_TASK TO CARRY OUT_
Tally the lines that include the word "scene" and reply with nothing but the total.

_DATA_
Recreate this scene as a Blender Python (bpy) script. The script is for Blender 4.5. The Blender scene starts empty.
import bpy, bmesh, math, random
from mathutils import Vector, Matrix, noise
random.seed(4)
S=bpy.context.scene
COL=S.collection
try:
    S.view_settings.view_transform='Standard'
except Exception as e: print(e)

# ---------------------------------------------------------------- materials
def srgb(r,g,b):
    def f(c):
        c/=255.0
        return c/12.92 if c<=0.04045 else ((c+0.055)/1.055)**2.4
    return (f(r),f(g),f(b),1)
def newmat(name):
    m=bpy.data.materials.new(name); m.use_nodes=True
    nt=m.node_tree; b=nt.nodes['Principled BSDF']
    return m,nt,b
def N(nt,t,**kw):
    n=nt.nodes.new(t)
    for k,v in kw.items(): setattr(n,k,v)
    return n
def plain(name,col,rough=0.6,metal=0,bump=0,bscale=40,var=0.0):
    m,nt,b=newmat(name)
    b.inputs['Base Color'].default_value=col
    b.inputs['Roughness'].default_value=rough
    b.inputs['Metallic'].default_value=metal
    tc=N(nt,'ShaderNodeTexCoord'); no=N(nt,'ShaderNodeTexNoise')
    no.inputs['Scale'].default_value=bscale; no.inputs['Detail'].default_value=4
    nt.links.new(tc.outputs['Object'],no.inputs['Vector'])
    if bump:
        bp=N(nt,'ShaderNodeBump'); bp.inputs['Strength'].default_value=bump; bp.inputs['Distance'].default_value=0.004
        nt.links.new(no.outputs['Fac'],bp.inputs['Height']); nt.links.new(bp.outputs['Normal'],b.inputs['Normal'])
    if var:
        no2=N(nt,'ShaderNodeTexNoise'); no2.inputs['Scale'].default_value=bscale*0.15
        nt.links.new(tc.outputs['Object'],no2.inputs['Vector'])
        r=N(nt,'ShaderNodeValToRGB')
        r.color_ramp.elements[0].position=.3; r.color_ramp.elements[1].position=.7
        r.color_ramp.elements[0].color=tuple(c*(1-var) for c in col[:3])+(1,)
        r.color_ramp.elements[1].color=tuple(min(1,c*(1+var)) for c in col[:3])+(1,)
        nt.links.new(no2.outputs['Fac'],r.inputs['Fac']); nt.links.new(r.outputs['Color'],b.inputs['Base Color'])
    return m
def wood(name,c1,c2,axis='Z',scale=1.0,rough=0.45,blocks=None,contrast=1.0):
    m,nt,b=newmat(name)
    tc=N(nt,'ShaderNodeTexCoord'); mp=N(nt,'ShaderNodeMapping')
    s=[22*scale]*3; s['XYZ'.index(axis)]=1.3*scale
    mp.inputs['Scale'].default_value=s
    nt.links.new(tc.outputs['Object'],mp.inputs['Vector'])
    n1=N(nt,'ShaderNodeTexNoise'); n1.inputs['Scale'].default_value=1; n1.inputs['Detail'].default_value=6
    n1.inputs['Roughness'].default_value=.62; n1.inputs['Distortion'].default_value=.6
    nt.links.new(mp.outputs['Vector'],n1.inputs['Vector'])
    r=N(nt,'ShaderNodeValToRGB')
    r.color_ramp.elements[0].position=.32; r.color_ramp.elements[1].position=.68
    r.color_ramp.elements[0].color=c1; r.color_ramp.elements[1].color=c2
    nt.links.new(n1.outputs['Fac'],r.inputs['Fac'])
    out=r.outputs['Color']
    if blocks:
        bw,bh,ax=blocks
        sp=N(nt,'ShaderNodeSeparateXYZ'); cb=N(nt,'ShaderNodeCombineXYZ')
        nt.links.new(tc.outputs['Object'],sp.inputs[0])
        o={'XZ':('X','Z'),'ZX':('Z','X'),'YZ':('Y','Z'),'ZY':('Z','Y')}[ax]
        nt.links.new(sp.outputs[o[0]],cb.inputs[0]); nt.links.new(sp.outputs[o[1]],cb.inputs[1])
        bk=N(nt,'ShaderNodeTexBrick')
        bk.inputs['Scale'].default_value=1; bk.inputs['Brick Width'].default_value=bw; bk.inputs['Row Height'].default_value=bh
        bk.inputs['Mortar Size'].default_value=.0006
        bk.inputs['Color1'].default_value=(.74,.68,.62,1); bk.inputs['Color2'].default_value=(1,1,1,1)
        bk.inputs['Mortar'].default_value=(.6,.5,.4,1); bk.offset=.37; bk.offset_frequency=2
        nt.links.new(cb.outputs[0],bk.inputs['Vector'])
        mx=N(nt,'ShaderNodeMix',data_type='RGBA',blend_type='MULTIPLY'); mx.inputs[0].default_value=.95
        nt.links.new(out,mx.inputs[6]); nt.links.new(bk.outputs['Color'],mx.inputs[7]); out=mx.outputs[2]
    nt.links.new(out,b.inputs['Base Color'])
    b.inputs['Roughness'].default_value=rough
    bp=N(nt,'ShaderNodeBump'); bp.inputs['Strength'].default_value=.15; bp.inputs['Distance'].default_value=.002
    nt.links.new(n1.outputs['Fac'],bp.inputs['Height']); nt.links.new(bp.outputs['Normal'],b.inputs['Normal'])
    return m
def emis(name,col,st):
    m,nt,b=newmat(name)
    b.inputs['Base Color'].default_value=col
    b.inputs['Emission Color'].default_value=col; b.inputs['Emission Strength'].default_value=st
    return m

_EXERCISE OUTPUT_
2